● MATERIAL SUPPLIED
::::::::::

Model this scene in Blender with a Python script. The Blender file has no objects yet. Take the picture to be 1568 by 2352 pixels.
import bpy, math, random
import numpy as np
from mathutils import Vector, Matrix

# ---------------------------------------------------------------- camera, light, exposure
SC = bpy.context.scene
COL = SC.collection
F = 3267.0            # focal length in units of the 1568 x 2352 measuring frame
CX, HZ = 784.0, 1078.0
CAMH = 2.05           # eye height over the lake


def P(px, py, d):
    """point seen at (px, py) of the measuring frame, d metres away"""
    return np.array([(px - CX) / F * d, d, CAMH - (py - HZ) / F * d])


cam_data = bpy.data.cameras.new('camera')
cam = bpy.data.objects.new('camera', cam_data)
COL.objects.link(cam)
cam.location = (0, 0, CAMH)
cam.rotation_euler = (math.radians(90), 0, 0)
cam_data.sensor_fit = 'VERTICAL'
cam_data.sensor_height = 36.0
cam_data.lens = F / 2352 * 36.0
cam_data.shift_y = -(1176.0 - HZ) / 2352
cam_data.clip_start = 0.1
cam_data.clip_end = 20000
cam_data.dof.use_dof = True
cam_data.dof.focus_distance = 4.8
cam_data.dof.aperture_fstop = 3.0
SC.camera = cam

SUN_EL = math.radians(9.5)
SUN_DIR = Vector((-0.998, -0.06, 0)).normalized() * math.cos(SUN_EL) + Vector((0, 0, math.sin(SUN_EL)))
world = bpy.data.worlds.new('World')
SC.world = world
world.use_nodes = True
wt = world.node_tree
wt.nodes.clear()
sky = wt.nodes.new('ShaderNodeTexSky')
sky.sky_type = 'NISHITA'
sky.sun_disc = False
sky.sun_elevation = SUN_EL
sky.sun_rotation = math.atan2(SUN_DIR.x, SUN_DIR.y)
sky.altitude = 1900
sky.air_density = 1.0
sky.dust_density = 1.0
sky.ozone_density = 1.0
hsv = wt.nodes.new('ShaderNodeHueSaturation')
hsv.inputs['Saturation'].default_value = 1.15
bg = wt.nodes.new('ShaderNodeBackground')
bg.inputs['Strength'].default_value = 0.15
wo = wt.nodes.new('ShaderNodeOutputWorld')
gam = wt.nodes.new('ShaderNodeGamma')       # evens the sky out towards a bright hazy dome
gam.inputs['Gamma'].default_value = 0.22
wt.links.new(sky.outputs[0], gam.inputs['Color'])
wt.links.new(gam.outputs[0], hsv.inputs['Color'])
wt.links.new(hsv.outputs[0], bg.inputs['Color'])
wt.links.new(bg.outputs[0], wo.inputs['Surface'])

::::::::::

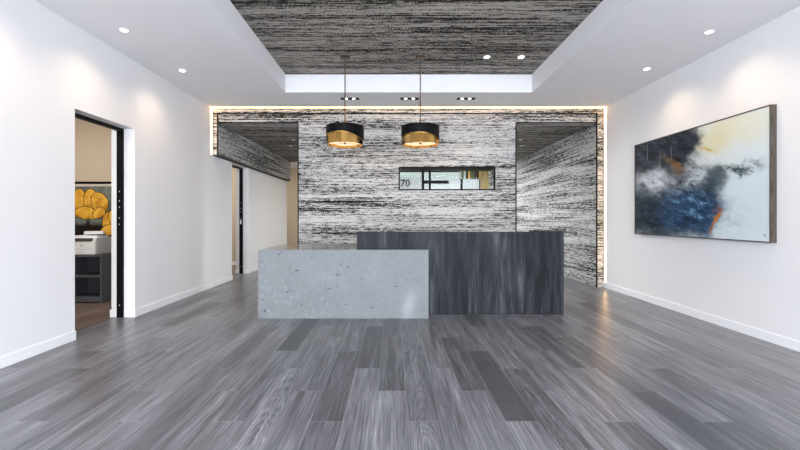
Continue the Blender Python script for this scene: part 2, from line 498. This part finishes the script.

::::::::::

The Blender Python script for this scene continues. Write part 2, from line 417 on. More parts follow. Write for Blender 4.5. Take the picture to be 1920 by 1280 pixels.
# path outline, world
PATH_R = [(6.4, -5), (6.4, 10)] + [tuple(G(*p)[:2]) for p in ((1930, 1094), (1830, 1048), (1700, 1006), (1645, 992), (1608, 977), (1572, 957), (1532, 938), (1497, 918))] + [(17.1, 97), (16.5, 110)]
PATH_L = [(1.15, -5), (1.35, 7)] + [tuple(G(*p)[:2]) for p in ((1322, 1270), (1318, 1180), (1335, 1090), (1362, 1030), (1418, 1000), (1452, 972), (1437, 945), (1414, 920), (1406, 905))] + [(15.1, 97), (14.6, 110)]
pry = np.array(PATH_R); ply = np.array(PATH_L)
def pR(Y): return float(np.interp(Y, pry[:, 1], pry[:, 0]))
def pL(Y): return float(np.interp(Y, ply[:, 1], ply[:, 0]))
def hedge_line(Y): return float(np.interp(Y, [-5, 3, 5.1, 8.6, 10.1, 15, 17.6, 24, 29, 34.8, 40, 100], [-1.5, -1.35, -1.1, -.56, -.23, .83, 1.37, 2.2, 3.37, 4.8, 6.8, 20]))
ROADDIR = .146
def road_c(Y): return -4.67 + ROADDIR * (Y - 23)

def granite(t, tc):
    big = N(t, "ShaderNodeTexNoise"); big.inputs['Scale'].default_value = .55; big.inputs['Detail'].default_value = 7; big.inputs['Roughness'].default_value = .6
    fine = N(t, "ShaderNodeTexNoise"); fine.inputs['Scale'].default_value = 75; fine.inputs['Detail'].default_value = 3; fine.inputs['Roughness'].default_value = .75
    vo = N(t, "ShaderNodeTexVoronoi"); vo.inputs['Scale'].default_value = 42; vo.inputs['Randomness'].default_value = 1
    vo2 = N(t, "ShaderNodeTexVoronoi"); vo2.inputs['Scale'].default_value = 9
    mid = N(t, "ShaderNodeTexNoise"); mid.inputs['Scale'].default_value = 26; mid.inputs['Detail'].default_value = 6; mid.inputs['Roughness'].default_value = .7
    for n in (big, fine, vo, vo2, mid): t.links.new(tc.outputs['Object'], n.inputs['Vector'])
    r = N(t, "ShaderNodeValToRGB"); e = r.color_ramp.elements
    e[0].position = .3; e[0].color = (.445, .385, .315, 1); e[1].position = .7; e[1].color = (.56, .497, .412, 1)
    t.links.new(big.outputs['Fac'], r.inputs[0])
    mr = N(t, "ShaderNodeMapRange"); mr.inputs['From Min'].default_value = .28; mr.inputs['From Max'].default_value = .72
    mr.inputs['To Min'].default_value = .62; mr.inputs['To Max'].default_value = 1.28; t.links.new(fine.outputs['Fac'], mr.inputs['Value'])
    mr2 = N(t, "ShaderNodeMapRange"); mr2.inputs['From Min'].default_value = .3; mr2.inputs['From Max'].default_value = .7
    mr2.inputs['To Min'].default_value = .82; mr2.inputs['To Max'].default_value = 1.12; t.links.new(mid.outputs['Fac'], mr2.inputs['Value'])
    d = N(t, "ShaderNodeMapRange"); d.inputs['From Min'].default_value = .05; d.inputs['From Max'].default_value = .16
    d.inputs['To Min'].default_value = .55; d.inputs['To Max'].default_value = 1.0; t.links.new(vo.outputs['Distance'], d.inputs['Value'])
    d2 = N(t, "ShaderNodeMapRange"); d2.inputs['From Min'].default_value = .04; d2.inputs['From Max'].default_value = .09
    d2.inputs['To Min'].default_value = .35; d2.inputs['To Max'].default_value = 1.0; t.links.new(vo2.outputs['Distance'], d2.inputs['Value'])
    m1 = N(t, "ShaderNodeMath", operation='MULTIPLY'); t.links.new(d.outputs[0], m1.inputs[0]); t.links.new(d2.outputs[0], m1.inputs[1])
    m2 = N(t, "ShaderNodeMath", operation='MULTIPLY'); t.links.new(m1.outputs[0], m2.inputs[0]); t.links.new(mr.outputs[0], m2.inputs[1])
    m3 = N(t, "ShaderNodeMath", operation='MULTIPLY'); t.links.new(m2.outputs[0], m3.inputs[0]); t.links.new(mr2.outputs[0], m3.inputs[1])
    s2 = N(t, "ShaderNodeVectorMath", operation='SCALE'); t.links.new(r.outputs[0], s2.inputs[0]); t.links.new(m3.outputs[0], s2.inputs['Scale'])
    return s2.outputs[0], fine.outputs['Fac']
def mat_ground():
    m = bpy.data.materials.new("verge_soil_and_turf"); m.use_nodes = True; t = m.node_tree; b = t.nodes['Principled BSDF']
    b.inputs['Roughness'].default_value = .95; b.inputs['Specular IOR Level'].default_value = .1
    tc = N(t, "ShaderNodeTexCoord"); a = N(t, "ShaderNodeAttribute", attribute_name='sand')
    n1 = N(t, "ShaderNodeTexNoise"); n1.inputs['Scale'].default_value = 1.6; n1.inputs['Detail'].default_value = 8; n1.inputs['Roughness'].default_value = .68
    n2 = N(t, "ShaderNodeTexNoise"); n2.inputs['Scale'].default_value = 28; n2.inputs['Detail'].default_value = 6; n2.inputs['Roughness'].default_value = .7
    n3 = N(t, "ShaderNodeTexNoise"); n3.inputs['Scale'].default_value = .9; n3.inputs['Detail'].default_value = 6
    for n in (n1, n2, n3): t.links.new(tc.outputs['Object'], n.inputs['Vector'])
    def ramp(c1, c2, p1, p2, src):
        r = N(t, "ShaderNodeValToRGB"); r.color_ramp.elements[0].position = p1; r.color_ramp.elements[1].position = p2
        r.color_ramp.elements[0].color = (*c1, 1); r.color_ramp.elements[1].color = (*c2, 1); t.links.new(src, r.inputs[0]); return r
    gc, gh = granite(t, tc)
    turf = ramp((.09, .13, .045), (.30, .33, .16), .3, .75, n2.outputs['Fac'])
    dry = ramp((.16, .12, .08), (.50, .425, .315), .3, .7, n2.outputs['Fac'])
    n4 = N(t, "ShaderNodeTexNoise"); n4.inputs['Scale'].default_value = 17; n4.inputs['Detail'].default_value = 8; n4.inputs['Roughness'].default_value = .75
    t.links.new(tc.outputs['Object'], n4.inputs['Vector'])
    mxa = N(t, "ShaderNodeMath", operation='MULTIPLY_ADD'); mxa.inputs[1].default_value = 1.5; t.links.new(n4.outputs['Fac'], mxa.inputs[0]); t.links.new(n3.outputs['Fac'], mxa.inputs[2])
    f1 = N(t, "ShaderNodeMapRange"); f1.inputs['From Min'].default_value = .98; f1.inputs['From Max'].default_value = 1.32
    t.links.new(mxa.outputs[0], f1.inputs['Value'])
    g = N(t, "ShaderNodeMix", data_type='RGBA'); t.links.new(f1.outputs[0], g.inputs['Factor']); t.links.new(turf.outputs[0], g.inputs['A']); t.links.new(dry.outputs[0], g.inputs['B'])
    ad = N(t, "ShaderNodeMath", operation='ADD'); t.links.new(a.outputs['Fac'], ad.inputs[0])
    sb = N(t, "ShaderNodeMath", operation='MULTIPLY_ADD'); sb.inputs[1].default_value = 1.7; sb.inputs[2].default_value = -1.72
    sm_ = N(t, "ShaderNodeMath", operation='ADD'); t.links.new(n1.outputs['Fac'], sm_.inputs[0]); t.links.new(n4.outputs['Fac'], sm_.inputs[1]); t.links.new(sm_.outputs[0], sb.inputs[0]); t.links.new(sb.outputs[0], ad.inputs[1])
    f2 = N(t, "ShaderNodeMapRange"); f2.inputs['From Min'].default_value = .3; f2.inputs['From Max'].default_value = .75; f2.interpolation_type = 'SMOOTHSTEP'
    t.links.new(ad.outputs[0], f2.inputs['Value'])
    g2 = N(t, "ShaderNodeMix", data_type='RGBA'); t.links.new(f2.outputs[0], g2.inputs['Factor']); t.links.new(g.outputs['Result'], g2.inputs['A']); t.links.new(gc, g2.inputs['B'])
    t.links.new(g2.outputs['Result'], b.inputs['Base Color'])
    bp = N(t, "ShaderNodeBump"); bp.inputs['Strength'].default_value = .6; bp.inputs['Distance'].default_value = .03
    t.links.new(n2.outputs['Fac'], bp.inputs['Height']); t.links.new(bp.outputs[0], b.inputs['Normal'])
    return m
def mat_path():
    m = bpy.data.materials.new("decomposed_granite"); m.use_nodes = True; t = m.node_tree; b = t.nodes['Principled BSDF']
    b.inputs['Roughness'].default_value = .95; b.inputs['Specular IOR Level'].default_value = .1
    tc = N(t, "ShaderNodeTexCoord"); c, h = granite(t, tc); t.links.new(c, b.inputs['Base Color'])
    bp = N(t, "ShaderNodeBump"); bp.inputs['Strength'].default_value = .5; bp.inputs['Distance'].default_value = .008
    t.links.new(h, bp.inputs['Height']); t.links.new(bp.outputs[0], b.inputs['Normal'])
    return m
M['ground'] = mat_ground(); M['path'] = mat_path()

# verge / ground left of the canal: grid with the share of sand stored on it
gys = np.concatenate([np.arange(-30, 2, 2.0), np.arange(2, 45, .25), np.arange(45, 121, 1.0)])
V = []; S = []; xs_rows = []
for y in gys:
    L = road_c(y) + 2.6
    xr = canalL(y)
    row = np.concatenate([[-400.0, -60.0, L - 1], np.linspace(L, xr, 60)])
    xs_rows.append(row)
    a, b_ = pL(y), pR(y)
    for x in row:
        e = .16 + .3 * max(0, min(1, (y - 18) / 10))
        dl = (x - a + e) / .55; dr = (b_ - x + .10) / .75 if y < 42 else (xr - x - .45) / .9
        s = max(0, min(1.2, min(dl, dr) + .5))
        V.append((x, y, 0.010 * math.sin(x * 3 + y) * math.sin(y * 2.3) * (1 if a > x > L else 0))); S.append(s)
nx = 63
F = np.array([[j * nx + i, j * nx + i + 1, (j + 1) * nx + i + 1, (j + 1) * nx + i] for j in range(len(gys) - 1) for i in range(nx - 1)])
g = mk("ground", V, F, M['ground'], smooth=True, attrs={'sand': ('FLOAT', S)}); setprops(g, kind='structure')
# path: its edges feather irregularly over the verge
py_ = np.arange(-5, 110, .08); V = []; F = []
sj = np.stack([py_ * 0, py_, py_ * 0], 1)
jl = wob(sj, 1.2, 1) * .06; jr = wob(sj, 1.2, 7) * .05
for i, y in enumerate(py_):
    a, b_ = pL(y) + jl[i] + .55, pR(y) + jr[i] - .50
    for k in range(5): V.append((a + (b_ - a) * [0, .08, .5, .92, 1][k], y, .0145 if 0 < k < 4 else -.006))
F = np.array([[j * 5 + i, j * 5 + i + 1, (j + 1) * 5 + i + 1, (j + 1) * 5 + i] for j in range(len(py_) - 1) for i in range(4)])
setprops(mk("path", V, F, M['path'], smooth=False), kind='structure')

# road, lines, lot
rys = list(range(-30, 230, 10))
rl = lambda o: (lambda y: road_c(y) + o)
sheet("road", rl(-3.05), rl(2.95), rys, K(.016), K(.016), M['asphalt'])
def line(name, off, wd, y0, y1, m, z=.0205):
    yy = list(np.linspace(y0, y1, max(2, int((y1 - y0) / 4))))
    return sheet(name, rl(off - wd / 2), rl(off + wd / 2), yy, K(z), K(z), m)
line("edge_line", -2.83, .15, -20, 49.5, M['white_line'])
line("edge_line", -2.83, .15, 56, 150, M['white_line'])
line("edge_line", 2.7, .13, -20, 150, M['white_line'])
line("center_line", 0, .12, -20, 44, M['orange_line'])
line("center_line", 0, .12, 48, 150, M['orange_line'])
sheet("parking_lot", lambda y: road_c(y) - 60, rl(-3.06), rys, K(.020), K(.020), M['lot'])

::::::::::

● GIVEN REQUEST
Extract the run of lines that opens with the line containing "Model this scene" and closes with the line containing "return np.array([(px - CX)"; reproduce it exactly and add nothing.

● FULL OUTPUT
Model this scene in Blender with a Python script. The Blender file has no objects yet. Take the picture to be 1568 by 2352 pixels.
import bpy, math, random
import numpy as np
from mathutils import Vector, Matrix

# ---------------------------------------------------------------- camera, light, exposure
SC = bpy.context.scene
COL = SC.collection
F = 3267.0            # focal length in units of the 1568 x 2352 measuring frame
CX, HZ = 784.0, 1078.0
CAMH = 2.05           # eye height over the lake


def P(px, py, d):
    """point seen at (px, py) of the measuring frame, d metres away"""
    return np.array([(px - CX) / F * d, d, CAMH - (py - HZ) / F * d])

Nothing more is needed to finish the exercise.